The ex-HQ of the Kempetai in Singapore is now a museum with some deeply disturbing exhibits.
This is the second post I've read today about Japanese attempts to obfuscate what they did. I think that it's much too early for them to get away with it, as there are many in Asia still living who remember very well. The Japanese have done a masterful job of raising an entire generation with either no knowledge or a very glossed over version of it.
Thank you, gentlemen, and my deep admiration for the survivors of Cabanatuan (my Dad was on his way to the Pacific Theater when Little Boy and Fat Man greatly improved my chances of being born).
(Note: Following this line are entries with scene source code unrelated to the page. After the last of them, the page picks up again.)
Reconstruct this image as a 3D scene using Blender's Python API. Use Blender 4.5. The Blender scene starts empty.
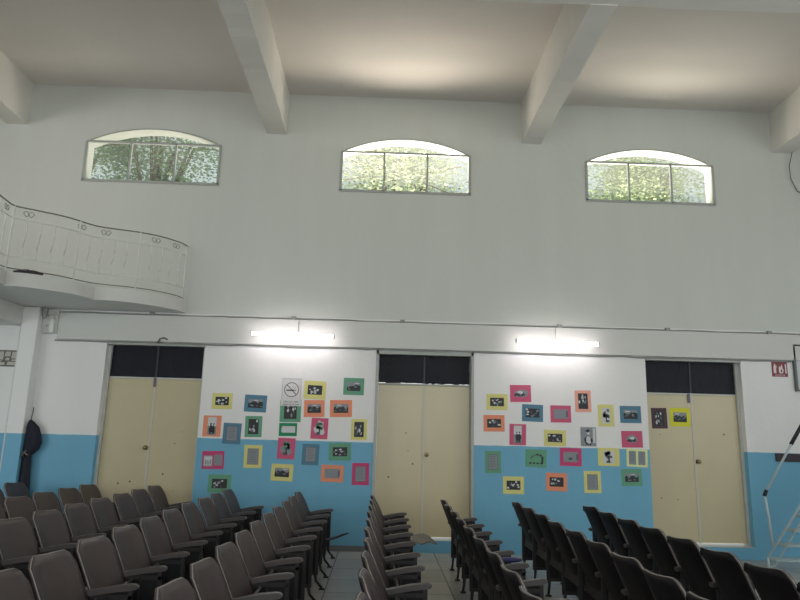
import bpy, bmesh, math, random
from mathutils import Vector, Matrix
R = math.radians
scene = bpy.context.scene
COL = scene.collection

# ---------------------------------------------------------------- camera
YAW, PITCH, ROLL, FPX, CAM_H = R(1.4746), R(11.7204), R(1.5021), 648.2, 1.65
def camera():
    cy, sy, cp, sp = math.cos(YAW), math.sin(YAW), math.cos(PITCH), math.sin(PITCH)
    f = Vector((sy*cp, cy*cp, sp)); rt = Vector((cy, -sy, 0)); up = rt.cross(f)
    r2 = rt*math.cos(ROLL) + up*math.sin(ROLL); u2 = -rt*math.sin(ROLL) + up*math.cos(ROLL)
    cd = bpy.data.cameras.new('camera'); cd.sensor_width = 36; cd.sensor_fit = 'HORIZONTAL'
    cd.lens = FPX/800*36; cd.clip_start = .05; cd.clip_end = 200
    c = bpy.data.objects.new('camera', cd); COL.objects.link(c)
    m = Matrix(((r2.x, u2.x, -f.x, 0), (r2.y, u2.y, -f.y, 0), (r2.z, u2.z, -f.z, CAM_H), (0, 0, 0, 1)))
    c.matrix_world = m
    scene.camera = c
camera()

# ---------------------------------------------------------------- world, lights, exposure
w = bpy.data.worlds.new('sky'); scene.world = w; w.use_nodes = True
nt = w.node_tree; bg = nt.nodes['Background']
tc = nt.nodes.new('ShaderNodeTexCoord'); sx = nt.nodes.new('ShaderNodeSeparateXYZ')
cr = nt.nodes.new('ShaderNodeValToRGB')
cr.color_ramp.elements[0].position = 0; cr.color_ramp.elements[0].color = (1, 1, .96, 1)
cr.color_ramp.elements[1].position = .8; cr.color_ramp.elements[1].color = (.62, .80, 1, 1)
nt.links.new(tc.outputs['Generated'], sx.inputs[0]); nt.links.new(sx.outputs['Z'], cr.inputs[0])
nt.links.new(cr.outputs[0], bg.inputs['Color']); bg.inputs['Strength'].default_value = .75

def area(name, loc, aim, sx_, sy_, power, color):
    l = bpy.data.lights.new(name, 'AREA'); l.shape = 'RECTANGLE'; l.size = sx_; l.size_y = sy_
    l.energy = power; l.color = color
    o = bpy.data.objects.new(name, l); COL.objects.link(o); o.location = loc
    o.rotation_euler = (Vector(aim) - Vector(loc)).to_track_quat('-Z', 'Y').to_euler()
    return o
# daylight through the openings of the wall behind the camera and of the right wall
area('daylight_back_doors', (.6, -5.7, 3.2), (-.2, 5, 3.2), 10, 4.5, 265, (.96, 1, .98))
area('daylight_right_doors', (9.75, 1.5, 3.4), (0, 4.0, 3.2), 8, 4.5, 130, (.96, 1, .98))
g_ = area('daylight_gallery_window', (-7.93, 5.6, 5.6), (-3.0, 9.8, 5.2), 3.2, .8, 22, (1, .96, .93)); g_.data.spread = R(100)
area('added_fill_under_gallery', (-7.93, 5.2, 1.7), (-4.0, 9.8, 1.9), 3.0, 2.0, 38, (.95, 1, 1))  # added fill to lift the lower left wall, set in an invented opening
# the sunlit terrace outside throws light up through the arched windows
area('terrace_bounce_mid', (.3, 11.0, 4.55), (.25, 9.9, 5.9), 4.2, 1.2, 420, (1, .84, .76))
area('terrace_bounce_right', (4.3, 11.0, 4.55), (4.3, 9.9, 5.9), 3.8, 1.2, 235, (1, .87, .78))
area('terrace_bounce_left', (-3.8, 11.2, 4.75), (-3.8, 9.9, 5.9), 2.6, 1.2, 14, (1, .95, .9))
sl_ = bpy.data.lights.new('sun', 'SUN'); sl_.energy = 1.9; sl_.angle = R(1); sl_.color = (1, .96, .88)
so_ = bpy.data.objects.new('sun', sl_); COL.objects.link(so_); so_.location = (-10, 12, 14)
so_.rotation_euler = Vector((.6, .015, -.8)).to_track_quat('-Z', 'Y').to_euler()

vs = scene.view_settings
scene.display_settings.display_device = 'sRGB'
vs.view_transform = 'Standard'; vs.look = 'None'; vs.gamma = 1; vs.exposure = .16; vs.use_curve_mapping = False
scene.cycles.use_denoising = True
scene.cycles.max_bounces = 10; scene.cycles.diffuse_bounces = 6; scene.cycles.transparent_max_bounces = 12
scene.cycles.sample_clamp_indirect = 6

# ---------------------------------------------------------------- materials
def lin(c):
    return tuple((v/12.92 if v <= .04045 else ((v+.055)/1.055)**2.4) for v in (x/255 for x in c)) + (1,)
MATS = {}
def mat(name, rgb, rough=.6, metal=0, emit=None, es=1, noise=0, nscale=6, bump=0, bscale=30, spec=.5):
    """rgb is the sRGB colour the thing itself has"""
    if name in MATS: return MATS[name]
    m = bpy.data.materials.new(name); m.use_nodes = True; n = m.node_tree.nodes; l = m.node_tree.links
    p = n['Principled BSDF']; c = lin(rgb)
    p.inputs['Base Color'].default_value = c; p.inputs['Roughness'].default_value = rough
    p.inputs['Metallic'].default_value = metal; p.inputs['Specular IOR Level'].default_value = spec
    if emit: p.inputs['Emission Color'].default_value = lin(emit); p.inputs['Emission Strength'].default_value = es
    if noise or bump:
        t = n.new('ShaderNodeTexCoord')
    if noise:
        nz = n.new('ShaderNodeTexNoise'); nz.inputs['Scale'].default_value = nscale; nz.inputs['Detail'].default_value = 4
        mx = n.new('ShaderNodeMix'); mx.data_type = 'RGBA'
        l.new(t.outputs['Object'], nz.inputs['Vector']); l.new(nz.outputs['Fac'], mx.inputs[0])
        mx.inputs[6].default_value = tuple(v*(1-noise) for v in c[:3]) + (1,)
        mx.inputs[7].default_value = tuple(min(1, v*(1+noise)) for v in c[:3]) + (1,)
        l.new(mx.outputs[2], p.inputs['Base Color'])
    if bump:
        bz = n.new('ShaderNodeTexNoise'); bz.inputs['Scale'].default_value = bscale; bz.inputs['Detail'].default_value = 3
        b = n.new('ShaderNodeBump'); b.inputs['Strength'].default_value = bump; b.inputs['Distance'].default_value = .02
        l.new(t.outputs['Object'], bz.inputs['Vector']); l.new(bz.outputs['Fac'], b.inputs['Height']); l.new(b.outputs[0], p.inputs['Normal'])
    MATS[name] = m; return m

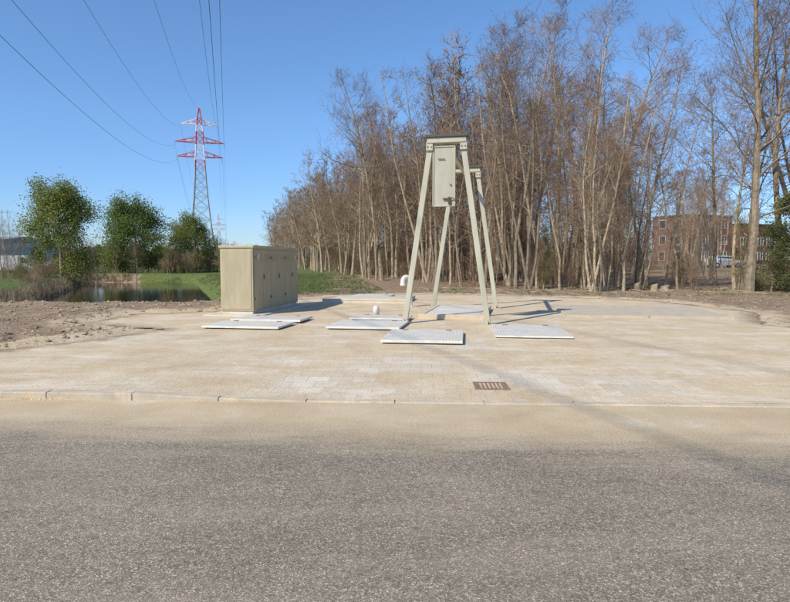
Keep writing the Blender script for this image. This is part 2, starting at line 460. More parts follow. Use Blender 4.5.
while n<260:
    x=rnd.uniform(1,22);y=rnd.uniform(24.5,31.5)
    if sdist(x,y)>-.4: continue
    a=rnd.uniform(0,6.28);l=rnd.uniform(.2,1.1);z=gz(x,y)+.02;r_=rnd.uniform(.006,.02)
    st.tube([Vector((x,y,z)),Vector((x+l*.5*math.cos(a),y+l*.5*math.sin(a),z+.05)),Vector((x+l*math.cos(a+.2),y+l*math.sin(a+.2),z+.02))],[r_,r_*.8,r_*.5],4);n+=1
st.obj('fallen_branches',[M_bark])

# ------------------------------------------------------------ electrical cabinet
TH=R(-9.5)
cab=empty('electrical_cabinet',(-3.92,16.3,.06),TH)
W,L,H=.96,3.75,1.93
c=MB(); c.box((-W/2,L/2,.12+(H-.18)/2),(W,L,H-.18)); c.obj('body',[M_cab],cab,bevel=.008)
c=MB(); c.box((-W/2,L/2,.06),(W-.06,L-.06,.12)); c.obj('plinth',[M_conc],cab)
c=MB(); c.box((-W/2,L/2,H-.03),(W+.07,L+.07,.07)); c.obj('roof',[M_cab],cab,bevel=.012)
c=MB()
nd=3;dw=(L-.1)/nd
for i in range(nd):
    yc=.05+dw*(i+.5)
    c.box((.012,yc-dw/4,.12+(H-.2)/2),(.02,dw/2-.012,H-.27))
    c.box((.012,yc+dw/4,.12+(H-.2)/2),(.02,dw/2-.012,H-.27))
c.box((-W/2,-.009,.12+(H-.2)/2),(W-.09,.016,H-.29))
c.obj('doors',[M_cabdoor],cab,bevel=.005)
c=MB()
for i in range(nd):
    yc=.05+dw*(i+.5)
    c.box((.035,yc+.06,1.05),(.03,.025,.13))
    for z in (.45,1.6):
        c.box((.026,yc-dw/2+.035,z),(.02,.02,.07)); c.box((.026,yc+dw/2-.035,z),(.02,.02,.07))
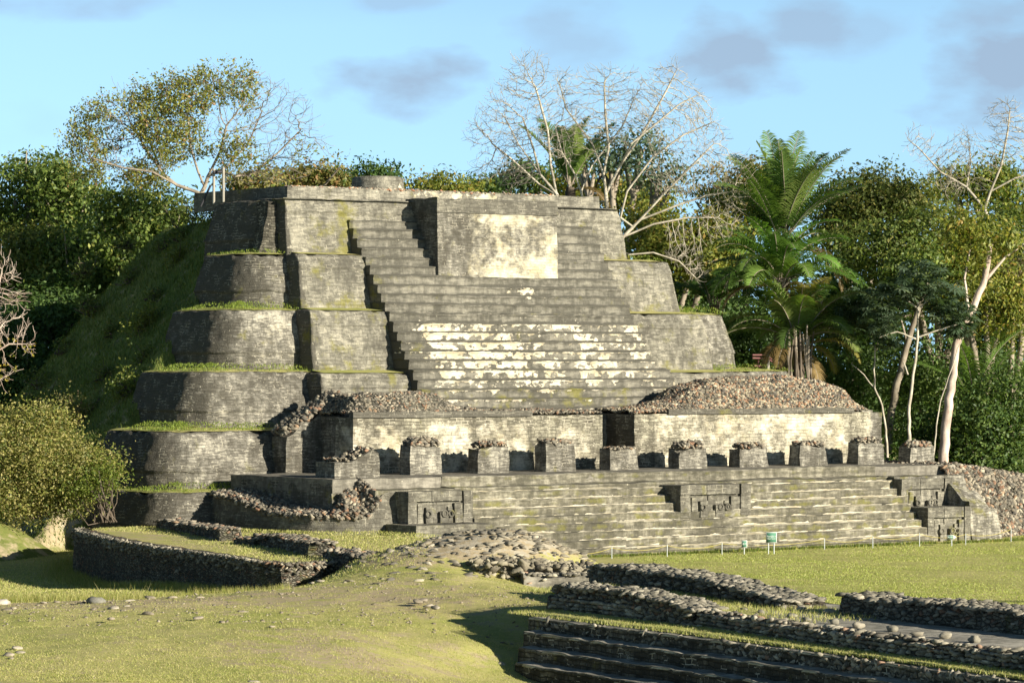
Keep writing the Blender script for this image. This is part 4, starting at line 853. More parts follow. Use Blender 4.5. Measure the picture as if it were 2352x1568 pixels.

Kempetai.... Dad was stationed at HQ 8th Army in Yokohama 1956-58. We American kids played with Japanese kids. But later upon adulthood I learned the horrors perpetrated by the Imperial Japanese Army. And it seems that as time goes on and information technology improves, Japanese atrocities of the WWII period just seem to increase in number and crowd closer to those who choose to remember.
“We were victims, too!” is heard quite a lot lately in the new Germany and the new Japan.
Kempetai.... that very word once struck terror in the hearts of millions. Today’s Japanese may soon grow proud of it. Like the Yasekune Shrine, where butcher Tojo is worshipped, godlike.